Data extract:

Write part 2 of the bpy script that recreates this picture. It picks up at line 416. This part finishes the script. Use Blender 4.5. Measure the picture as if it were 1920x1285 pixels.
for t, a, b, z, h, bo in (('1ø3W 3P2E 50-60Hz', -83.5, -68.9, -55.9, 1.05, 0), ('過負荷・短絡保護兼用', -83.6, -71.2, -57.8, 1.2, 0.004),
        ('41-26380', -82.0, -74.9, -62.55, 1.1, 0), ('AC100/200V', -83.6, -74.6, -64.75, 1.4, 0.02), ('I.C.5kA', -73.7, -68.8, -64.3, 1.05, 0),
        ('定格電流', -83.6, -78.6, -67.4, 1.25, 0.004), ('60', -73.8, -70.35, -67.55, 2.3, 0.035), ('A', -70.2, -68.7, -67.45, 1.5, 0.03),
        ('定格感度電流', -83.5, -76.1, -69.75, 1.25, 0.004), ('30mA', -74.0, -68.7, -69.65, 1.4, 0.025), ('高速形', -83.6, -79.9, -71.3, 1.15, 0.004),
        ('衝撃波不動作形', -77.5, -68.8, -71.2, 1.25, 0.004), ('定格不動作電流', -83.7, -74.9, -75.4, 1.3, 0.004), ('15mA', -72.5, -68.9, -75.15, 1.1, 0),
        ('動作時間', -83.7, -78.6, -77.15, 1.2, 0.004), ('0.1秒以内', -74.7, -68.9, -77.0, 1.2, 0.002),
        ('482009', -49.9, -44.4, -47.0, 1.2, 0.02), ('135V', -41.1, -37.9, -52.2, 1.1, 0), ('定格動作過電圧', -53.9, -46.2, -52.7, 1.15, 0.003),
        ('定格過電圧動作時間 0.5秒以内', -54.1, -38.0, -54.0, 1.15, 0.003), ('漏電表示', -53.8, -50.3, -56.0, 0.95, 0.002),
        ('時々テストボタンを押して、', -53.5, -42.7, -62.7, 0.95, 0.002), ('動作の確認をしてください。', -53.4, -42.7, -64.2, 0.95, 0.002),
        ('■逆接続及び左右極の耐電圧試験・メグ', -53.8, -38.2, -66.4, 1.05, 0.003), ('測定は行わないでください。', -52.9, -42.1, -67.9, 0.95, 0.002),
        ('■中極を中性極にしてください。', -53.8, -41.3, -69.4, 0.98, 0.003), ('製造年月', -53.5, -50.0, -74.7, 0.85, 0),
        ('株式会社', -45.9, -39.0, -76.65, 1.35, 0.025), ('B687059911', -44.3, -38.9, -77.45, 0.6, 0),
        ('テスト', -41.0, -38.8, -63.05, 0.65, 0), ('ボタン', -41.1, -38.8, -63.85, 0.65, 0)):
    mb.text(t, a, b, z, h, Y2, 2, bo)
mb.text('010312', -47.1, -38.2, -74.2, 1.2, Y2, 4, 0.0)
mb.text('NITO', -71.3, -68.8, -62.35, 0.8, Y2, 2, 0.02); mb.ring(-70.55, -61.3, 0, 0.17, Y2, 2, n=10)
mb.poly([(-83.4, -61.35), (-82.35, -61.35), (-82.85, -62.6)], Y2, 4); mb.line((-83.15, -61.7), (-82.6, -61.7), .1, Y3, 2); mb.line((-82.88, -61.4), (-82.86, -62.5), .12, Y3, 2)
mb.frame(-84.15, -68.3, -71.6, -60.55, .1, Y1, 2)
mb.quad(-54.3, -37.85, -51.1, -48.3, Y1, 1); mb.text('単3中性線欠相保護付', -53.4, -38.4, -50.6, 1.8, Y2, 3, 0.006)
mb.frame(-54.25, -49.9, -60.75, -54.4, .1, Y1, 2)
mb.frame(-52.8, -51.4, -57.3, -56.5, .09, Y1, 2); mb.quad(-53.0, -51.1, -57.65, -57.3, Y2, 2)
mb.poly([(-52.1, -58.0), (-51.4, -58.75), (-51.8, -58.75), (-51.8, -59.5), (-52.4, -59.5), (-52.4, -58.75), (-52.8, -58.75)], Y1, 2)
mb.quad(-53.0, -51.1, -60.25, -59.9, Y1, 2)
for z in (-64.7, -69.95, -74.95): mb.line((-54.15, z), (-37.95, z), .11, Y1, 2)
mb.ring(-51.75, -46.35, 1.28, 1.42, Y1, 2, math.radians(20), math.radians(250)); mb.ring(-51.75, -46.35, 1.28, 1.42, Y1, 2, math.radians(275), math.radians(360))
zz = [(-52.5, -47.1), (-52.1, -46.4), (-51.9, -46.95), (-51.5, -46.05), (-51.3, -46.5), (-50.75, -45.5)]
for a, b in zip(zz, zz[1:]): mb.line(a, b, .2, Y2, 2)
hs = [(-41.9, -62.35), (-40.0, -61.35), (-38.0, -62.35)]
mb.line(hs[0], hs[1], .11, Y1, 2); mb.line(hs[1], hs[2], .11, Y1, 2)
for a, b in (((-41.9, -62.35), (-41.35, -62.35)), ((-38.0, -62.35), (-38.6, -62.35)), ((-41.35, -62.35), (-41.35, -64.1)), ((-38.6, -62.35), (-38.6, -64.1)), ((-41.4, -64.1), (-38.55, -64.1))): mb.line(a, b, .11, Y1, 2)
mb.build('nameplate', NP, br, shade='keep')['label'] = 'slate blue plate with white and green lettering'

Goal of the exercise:
Output the lines above verbatim and in full.

Final answer:
Write part 2 of the bpy script that recreates this picture. It picks up at line 416. This part finishes the script. Use Blender 4.5. Measure the picture as if it were 1920x1285 pixels.
for t, a, b, z, h, bo in (('1ø3W 3P2E 50-60Hz', -83.5, -68.9, -55.9, 1.05, 0), ('過負荷・短絡保護兼用', -83.6, -71.2, -57.8, 1.2, 0.004),
        ('41-26380', -82.0, -74.9, -62.55, 1.1, 0), ('AC100/200V', -83.6, -74.6, -64.75, 1.4, 0.02), ('I.C.5kA', -73.7, -68.8, -64.3, 1.05, 0),
        ('定格電流', -83.6, -78.6, -67.4, 1.25, 0.004), ('60', -73.8, -70.35, -67.55, 2.3, 0.035), ('A', -70.2, -68.7, -67.45, 1.5, 0.03),
        ('定格感度電流', -83.5, -76.1, -69.75, 1.25, 0.004), ('30mA', -74.0, -68.7, -69.65, 1.4, 0.025), ('高速形', -83.6, -79.9, -71.3, 1.15, 0.004),
        ('衝撃波不動作形', -77.5, -68.8, -71.2, 1.25, 0.004), ('定格不動作電流', -83.7, -74.9, -75.4, 1.3, 0.004), ('15mA', -72.5, -68.9, -75.15, 1.1, 0),
        ('動作時間', -83.7, -78.6, -77.15, 1.2, 0.004), ('0.1秒以内', -74.7, -68.9, -77.0, 1.2, 0.002),
        ('482009', -49.9, -44.4, -47.0, 1.2, 0.02), ('135V', -41.1, -37.9, -52.2, 1.1, 0), ('定格動作過電圧', -53.9, -46.2, -52.7, 1.15, 0.003),
        ('定格過電圧動作時間 0.5秒以内', -54.1, -38.0, -54.0, 1.15, 0.003), ('漏電表示', -53.8, -50.3, -56.0, 0.95, 0.002),
        ('時々テストボタンを押して、', -53.5, -42.7, -62.7, 0.95, 0.002), ('動作の確認をしてください。', -53.4, -42.7, -64.2, 0.95, 0.002),
        ('■逆接続及び左右極の耐電圧試験・メグ', -53.8, -38.2, -66.4, 1.05, 0.003), ('測定は行わないでください。', -52.9, -42.1, -67.9, 0.95, 0.002),
        ('■中極を中性極にしてください。', -53.8, -41.3, -69.4, 0.98, 0.003), ('製造年月', -53.5, -50.0, -74.7, 0.85, 0),
        ('株式会社', -45.9, -39.0, -76.65, 1.35, 0.025), ('B687059911', -44.3, -38.9, -77.45, 0.6, 0),
        ('テスト', -41.0, -38.8, -63.05, 0.65, 0), ('ボタン', -41.1, -38.8, -63.85, 0.65, 0)):
    mb.text(t, a, b, z, h, Y2, 2, bo)
mb.text('010312', -47.1, -38.2, -74.2, 1.2, Y2, 4, 0.0)
mb.text('NITO', -71.3, -68.8, -62.35, 0.8, Y2, 2, 0.02); mb.ring(-70.55, -61.3, 0, 0.17, Y2, 2, n=10)
mb.poly([(-83.4, -61.35), (-82.35, -61.35), (-82.85, -62.6)], Y2, 4); mb.line((-83.15, -61.7), (-82.6, -61.7), .1, Y3, 2); mb.line((-82.88, -61.4), (-82.86, -62.5), .12, Y3, 2)
mb.frame(-84.15, -68.3, -71.6, -60.55, .1, Y1, 2)
mb.quad(-54.3, -37.85, -51.1, -48.3, Y1, 1); mb.text('単3中性線欠相保護付', -53.4, -38.4, -50.6, 1.8, Y2, 3, 0.006)
mb.frame(-54.25, -49.9, -60.75, -54.4, .1, Y1, 2)
mb.frame(-52.8, -51.4, -57.3, -56.5, .09, Y1, 2); mb.quad(-53.0, -51.1, -57.65, -57.3, Y2, 2)
mb.poly([(-52.1, -58.0), (-51.4, -58.75), (-51.8, -58.75), (-51.8, -59.5), (-52.4, -59.5), (-52.4, -58.75), (-52.8, -58.75)], Y1, 2)
mb.quad(-53.0, -51.1, -60.25, -59.9, Y1, 2)
for z in (-64.7, -69.95, -74.95): mb.line((-54.15, z), (-37.95, z), .11, Y1, 2)
mb.ring(-51.75, -46.35, 1.28, 1.42, Y1, 2, math.radians(20), math.radians(250)); mb.ring(-51.75, -46.35, 1.28, 1.42, Y1, 2, math.radians(275), math.radians(360))
zz = [(-52.5, -47.1), (-52.1, -46.4), (-51.9, -46.95), (-51.5, -46.05), (-51.3, -46.5), (-50.75, -45.5)]
for a, b in zip(zz, zz[1:]): mb.line(a, b, .2, Y2, 2)
hs = [(-41.9, -62.35), (-40.0, -61.35), (-38.0, -62.35)]
mb.line(hs[0], hs[1], .11, Y1, 2); mb.line(hs[1], hs[2], .11, Y1, 2)
for a, b in (((-41.9, -62.35), (-41.35, -62.35)), ((-38.0, -62.35), (-38.6, -62.35)), ((-41.35, -62.35), (-41.35, -64.1)), ((-38.6, -62.35), (-38.6, -64.1)), ((-41.4, -64.1), (-38.55, -64.1))): mb.line(a, b, .11, Y1, 2)
mb.build('nameplate', NP, br, shade='keep')['label'] = 'slate blue plate with white and green lettering'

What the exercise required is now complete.